Data maps are easy to put in place and require very low calculation time. As a consequence they are often valued over fully physic-based models. This is particularly true when it is question of turbochargers. However, even if these maps are directly provided by the manufacturer, they usually do not cover the entire engine operating range and are poorly discretized. That's why before implementing them into any model they need to be interpolated and extrapolated.
This paper introduces a new interpolation/extrapolation method based on the idea of integrating more physics into the widespread Jensen and Kristensen's method [6]. It essentially relies on the turbo machinery equation analysis performed by Martin during his PhD thesis [9, 10, 11] and the interpolation and extrapolation strategies that he proposed. In most cases the new strategies presented in this paper rely on improvements of the models he proposed. However the major issue here is to associate to each model a robust algorithm to obtain the fully extrapolated data maps from the raw manufacturer's data.
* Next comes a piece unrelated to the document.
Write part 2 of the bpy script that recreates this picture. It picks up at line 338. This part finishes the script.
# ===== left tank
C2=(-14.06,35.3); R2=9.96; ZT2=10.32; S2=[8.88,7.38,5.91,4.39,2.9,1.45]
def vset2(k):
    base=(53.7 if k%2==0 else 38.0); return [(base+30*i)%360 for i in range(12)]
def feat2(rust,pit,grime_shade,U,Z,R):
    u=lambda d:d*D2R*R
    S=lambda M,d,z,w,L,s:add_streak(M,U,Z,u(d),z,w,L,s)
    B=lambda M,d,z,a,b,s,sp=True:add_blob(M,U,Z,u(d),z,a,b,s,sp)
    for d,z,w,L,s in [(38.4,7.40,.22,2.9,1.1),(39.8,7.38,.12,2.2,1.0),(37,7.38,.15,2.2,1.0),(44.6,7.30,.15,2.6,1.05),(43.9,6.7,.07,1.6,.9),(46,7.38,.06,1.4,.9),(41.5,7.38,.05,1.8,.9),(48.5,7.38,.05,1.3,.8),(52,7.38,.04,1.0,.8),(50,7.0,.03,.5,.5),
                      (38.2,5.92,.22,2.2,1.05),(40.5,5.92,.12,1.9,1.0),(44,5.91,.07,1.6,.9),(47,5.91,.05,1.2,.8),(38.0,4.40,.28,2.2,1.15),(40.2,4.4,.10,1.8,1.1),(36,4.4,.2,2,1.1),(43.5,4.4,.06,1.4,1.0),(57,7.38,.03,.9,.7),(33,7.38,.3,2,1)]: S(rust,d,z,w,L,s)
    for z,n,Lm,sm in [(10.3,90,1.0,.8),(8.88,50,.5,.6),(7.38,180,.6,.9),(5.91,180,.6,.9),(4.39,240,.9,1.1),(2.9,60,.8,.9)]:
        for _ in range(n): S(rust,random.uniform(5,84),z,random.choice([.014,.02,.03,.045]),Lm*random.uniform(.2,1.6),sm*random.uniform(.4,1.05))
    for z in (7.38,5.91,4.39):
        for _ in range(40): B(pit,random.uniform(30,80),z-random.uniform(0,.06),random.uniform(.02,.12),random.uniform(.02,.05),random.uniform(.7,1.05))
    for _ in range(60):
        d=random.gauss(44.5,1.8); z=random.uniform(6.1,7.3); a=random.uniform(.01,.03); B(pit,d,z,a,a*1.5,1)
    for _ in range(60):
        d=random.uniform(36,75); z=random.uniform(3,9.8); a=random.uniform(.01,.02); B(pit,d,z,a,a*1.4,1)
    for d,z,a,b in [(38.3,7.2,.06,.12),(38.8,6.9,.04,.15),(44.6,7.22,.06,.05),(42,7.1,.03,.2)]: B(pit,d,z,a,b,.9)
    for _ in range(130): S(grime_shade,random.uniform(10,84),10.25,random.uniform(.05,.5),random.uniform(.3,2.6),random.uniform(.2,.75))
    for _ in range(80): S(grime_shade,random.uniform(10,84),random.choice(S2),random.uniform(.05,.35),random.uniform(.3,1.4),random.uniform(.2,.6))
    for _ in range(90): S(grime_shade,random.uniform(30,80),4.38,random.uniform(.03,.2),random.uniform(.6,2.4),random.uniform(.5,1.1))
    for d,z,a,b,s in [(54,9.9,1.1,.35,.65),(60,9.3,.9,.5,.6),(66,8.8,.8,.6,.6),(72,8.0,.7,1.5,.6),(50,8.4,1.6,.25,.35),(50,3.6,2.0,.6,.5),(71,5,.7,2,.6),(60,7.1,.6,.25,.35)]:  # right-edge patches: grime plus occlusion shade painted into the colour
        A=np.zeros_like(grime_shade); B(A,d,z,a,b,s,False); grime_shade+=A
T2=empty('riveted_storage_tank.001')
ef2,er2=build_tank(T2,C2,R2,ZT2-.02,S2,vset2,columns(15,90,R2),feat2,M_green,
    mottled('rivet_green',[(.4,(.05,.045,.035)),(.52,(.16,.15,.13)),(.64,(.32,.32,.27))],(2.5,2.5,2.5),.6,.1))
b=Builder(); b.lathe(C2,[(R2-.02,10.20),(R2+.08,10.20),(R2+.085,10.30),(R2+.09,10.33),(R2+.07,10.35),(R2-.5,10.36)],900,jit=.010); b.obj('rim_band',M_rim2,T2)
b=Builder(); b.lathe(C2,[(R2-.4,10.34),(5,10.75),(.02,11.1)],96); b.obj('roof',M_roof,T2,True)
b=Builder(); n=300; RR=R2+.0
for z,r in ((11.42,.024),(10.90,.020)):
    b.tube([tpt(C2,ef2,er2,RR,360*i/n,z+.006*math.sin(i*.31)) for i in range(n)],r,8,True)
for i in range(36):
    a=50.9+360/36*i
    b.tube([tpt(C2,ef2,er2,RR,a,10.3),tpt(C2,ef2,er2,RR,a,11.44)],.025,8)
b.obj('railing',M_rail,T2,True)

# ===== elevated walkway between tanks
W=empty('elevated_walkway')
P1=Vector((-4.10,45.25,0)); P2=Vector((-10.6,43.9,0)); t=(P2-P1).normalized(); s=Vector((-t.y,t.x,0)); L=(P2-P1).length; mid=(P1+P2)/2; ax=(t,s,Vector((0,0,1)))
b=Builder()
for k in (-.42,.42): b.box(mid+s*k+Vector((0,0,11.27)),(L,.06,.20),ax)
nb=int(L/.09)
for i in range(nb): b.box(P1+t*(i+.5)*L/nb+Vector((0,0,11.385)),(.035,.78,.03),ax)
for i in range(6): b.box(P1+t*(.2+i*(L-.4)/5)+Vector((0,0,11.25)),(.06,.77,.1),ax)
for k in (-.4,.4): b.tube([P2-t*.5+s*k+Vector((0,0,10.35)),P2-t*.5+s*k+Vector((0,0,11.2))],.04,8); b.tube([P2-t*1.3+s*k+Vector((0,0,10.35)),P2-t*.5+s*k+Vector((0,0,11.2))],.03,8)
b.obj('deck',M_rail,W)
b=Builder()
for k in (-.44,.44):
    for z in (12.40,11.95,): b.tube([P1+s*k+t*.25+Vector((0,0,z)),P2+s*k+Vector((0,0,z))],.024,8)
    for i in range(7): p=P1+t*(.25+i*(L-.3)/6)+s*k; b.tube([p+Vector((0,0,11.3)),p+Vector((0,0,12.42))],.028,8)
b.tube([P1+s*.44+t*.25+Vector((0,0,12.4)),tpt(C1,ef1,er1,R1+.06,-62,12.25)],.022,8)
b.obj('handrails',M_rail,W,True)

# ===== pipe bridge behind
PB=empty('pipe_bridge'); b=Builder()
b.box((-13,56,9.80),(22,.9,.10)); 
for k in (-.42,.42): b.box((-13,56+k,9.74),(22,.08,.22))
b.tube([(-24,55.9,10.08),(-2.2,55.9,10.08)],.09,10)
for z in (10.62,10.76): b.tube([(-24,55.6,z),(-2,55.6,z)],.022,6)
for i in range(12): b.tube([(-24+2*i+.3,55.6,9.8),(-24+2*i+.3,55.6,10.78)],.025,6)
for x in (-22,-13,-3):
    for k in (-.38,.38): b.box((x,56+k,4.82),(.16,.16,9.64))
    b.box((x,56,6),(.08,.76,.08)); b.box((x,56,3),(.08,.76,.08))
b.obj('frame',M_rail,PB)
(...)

The major outcomes of the study are: - new models for compression ratio and turbine flow rate extrapolations and - robust and easy to implement algorithms for interpolation and extrapolation to low rotational speeds. These address single stage turbocharging configurations with fixed geometry turbines (in the case of variable geometry turbines, taking each position as a different fixed geometry turbine allow to use the same algorithms).